_The problem_
Please take the entries below from the first line through the line containing "for x in c)" and repeat them exactly, leaving out everything after.

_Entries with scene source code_
_____

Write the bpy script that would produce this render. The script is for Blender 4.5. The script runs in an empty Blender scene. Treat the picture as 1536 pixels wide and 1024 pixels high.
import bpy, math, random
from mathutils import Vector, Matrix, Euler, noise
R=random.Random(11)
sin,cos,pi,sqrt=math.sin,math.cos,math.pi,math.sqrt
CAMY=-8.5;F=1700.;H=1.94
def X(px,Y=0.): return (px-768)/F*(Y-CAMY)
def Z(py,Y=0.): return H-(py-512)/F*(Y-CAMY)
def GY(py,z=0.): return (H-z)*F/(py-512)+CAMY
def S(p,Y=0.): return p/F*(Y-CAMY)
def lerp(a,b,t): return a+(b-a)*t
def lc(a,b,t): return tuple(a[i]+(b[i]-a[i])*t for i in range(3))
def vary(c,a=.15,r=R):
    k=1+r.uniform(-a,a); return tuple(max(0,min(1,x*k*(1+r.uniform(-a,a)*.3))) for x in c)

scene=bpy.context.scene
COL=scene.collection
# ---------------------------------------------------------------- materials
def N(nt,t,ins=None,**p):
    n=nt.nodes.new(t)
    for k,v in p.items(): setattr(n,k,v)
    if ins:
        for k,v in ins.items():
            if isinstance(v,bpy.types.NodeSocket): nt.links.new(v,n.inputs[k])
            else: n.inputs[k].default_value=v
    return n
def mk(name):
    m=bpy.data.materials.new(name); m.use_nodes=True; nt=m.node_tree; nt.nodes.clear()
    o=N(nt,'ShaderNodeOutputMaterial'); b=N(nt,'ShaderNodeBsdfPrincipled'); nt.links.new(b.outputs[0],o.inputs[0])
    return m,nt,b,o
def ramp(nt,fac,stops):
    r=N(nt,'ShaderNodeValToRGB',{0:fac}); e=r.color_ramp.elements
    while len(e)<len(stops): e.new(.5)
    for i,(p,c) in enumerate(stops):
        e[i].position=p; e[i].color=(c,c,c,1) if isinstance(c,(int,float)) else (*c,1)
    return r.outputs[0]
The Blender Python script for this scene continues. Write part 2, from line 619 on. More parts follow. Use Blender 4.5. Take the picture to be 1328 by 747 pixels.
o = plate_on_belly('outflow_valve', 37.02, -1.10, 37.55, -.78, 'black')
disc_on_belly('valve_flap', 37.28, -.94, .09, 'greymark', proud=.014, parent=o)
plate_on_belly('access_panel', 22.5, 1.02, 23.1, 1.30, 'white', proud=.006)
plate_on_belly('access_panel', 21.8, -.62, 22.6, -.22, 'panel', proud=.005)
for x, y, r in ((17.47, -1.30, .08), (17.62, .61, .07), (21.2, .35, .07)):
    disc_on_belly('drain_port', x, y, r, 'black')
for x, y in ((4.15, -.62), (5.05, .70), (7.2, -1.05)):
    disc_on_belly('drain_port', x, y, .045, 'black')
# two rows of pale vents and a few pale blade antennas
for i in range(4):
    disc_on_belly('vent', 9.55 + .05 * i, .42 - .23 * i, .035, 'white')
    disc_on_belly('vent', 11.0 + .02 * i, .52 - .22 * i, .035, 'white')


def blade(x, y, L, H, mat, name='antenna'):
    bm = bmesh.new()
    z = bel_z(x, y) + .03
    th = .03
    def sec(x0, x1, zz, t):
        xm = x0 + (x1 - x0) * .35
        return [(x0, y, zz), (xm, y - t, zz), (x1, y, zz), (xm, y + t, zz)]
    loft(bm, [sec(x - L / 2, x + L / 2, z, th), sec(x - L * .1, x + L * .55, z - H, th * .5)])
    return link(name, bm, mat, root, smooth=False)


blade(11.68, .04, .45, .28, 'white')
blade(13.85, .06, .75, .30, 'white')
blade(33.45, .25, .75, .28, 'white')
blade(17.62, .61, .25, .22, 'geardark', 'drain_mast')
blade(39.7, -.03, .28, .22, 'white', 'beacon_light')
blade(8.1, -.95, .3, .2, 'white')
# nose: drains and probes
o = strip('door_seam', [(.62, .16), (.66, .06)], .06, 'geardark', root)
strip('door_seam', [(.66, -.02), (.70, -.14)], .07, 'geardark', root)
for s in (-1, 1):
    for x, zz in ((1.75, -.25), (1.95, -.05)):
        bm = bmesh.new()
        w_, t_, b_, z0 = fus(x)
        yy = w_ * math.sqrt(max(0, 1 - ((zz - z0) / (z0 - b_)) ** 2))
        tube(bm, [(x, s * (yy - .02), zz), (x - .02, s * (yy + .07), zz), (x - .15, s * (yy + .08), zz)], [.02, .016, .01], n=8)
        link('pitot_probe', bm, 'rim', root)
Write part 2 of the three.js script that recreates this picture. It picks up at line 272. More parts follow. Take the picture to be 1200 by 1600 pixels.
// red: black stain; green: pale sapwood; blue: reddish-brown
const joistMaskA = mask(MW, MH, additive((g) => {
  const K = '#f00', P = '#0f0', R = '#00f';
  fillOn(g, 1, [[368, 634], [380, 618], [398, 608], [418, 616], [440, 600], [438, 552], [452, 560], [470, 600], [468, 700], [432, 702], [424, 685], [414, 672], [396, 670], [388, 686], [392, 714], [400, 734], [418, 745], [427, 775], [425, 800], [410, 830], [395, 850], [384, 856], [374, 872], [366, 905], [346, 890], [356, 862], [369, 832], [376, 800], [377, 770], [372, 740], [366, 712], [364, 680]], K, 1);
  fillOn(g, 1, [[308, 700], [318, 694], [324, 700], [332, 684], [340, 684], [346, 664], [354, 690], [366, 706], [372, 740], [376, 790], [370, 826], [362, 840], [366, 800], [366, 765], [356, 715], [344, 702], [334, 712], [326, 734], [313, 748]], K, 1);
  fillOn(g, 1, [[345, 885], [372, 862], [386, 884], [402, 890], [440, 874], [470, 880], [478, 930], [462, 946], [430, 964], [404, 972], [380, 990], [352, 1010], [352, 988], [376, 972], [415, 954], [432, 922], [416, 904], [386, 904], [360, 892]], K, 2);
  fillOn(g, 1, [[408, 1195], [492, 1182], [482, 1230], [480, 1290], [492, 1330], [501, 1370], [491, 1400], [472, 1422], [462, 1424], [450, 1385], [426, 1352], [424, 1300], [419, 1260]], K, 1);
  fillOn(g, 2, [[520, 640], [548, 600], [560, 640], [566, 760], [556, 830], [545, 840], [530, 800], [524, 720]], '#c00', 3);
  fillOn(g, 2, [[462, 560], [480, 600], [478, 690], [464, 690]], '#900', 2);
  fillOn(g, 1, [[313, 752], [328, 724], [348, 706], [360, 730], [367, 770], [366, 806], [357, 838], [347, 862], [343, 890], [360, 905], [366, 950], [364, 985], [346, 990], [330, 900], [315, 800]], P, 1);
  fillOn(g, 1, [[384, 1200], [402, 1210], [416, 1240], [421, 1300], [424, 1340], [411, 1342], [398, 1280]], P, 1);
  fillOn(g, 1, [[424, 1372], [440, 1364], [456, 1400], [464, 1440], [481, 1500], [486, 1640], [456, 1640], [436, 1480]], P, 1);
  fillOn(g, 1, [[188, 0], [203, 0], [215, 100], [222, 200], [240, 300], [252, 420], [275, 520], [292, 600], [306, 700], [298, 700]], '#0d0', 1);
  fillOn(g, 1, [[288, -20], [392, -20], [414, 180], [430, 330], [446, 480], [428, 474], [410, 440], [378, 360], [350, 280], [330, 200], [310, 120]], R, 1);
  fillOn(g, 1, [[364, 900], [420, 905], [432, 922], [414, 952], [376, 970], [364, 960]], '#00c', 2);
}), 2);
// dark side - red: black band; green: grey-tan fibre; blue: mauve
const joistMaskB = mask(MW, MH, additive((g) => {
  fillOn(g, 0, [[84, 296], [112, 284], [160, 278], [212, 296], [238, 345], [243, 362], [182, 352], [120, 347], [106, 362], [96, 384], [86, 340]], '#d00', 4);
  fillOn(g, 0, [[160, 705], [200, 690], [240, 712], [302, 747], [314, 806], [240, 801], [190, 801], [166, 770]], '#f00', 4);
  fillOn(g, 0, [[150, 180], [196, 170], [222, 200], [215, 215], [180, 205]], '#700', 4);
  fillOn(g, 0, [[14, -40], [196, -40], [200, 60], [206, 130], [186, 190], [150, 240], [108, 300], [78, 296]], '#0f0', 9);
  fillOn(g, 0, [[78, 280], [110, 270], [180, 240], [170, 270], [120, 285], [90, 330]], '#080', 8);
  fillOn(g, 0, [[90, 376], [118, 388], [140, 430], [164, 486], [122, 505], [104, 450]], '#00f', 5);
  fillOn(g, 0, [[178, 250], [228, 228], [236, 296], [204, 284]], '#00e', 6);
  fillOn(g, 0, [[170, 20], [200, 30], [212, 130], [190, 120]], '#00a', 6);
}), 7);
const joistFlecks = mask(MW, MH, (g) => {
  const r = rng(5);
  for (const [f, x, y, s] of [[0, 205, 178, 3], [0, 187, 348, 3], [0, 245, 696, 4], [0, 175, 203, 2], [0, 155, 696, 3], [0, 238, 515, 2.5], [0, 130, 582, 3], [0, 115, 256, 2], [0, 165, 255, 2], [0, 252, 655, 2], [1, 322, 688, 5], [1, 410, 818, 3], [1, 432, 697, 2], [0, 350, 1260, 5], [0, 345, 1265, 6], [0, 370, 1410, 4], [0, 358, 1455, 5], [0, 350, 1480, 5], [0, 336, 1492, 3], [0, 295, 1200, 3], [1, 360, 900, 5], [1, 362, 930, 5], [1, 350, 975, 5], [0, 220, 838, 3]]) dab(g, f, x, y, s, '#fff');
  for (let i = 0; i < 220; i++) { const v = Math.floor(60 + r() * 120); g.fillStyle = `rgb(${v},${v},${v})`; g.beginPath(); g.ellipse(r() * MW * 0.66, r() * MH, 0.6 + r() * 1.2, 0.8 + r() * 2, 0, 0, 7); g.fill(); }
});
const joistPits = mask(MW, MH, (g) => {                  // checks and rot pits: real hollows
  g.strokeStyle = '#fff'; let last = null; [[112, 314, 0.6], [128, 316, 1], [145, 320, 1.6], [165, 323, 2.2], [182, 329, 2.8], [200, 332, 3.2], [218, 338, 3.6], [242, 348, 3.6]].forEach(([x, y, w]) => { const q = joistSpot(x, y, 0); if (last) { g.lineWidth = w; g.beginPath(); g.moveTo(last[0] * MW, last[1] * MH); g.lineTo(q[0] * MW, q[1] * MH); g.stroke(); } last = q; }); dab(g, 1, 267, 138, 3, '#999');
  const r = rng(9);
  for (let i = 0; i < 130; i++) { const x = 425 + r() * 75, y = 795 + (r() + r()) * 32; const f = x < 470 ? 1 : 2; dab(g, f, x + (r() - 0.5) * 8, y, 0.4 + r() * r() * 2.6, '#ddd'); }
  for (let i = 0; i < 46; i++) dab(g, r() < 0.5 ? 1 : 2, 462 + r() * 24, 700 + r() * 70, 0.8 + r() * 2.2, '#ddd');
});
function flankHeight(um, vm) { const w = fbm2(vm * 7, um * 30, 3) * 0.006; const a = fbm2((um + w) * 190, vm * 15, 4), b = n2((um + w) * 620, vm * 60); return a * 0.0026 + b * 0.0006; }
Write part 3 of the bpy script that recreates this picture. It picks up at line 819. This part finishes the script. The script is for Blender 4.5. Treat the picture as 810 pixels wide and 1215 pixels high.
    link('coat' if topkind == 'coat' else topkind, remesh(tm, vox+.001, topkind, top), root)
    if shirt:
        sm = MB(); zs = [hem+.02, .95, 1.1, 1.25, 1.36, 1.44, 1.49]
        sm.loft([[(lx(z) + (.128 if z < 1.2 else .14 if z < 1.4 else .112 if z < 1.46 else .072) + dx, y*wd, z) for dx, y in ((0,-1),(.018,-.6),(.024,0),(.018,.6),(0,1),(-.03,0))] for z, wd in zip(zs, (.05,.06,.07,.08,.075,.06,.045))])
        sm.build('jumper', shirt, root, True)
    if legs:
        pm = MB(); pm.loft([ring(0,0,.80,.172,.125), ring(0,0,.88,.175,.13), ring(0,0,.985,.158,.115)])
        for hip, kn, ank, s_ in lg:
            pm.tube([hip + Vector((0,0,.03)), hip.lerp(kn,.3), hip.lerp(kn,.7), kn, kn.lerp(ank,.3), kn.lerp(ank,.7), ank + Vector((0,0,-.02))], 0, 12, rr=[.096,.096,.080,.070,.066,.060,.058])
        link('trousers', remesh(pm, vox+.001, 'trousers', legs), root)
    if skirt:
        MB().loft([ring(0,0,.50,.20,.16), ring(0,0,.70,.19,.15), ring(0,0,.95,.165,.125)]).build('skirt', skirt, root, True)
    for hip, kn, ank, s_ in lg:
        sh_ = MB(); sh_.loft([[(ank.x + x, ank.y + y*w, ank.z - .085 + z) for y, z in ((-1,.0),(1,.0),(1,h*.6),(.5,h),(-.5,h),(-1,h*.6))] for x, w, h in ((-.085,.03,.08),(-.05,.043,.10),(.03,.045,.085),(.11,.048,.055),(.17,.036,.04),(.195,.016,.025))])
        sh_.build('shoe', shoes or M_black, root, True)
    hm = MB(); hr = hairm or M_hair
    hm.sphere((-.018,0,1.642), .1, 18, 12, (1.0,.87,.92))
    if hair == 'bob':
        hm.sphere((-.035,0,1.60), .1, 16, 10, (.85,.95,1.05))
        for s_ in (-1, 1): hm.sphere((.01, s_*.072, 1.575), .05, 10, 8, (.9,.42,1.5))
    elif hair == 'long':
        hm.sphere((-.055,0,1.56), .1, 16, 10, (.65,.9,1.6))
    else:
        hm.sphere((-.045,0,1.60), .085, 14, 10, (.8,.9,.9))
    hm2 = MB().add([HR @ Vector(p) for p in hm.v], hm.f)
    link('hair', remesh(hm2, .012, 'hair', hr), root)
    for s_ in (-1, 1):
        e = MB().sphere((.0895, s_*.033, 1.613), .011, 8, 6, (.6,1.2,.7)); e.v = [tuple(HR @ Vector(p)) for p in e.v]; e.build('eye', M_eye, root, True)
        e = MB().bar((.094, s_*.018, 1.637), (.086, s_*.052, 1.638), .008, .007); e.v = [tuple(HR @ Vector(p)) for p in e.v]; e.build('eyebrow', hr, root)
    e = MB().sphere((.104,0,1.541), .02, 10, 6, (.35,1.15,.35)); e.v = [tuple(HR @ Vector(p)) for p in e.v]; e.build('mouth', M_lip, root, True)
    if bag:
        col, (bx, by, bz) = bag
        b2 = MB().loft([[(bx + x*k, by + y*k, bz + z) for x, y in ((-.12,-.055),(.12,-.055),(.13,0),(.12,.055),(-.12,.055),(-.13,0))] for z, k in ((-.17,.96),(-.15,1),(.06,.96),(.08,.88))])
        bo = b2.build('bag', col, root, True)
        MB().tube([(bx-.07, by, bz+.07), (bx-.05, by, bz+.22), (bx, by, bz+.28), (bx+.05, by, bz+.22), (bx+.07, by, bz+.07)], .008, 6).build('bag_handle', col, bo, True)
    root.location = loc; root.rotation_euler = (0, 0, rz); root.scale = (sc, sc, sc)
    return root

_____

_Final answer_
Write the bpy script that would produce this render. The script is for Blender 4.5. The script runs in an empty Blender scene. Treat the picture as 1536 pixels wide and 1024 pixels high.
import bpy, math, random
from mathutils import Vector, Matrix, Euler, noise
R=random.Random(11)
sin,cos,pi,sqrt=math.sin,math.cos,math.pi,math.sqrt
CAMY=-8.5;F=1700.;H=1.94
def X(px,Y=0.): return (px-768)/F*(Y-CAMY)
def Z(py,Y=0.): return H-(py-512)/F*(Y-CAMY)
def GY(py,z=0.): return (H-z)*F/(py-512)+CAMY
def S(p,Y=0.): return p/F*(Y-CAMY)
def lerp(a,b,t): return a+(b-a)*t
def lc(a,b,t): return tuple(a[i]+(b[i]-a[i])*t for i in range(3))
def vary(c,a=.15,r=R):
    k=1+r.uniform(-a,a); return tuple(max(0,min(1,x*k*(1+r.uniform(-a,a)*.3))) for x in c)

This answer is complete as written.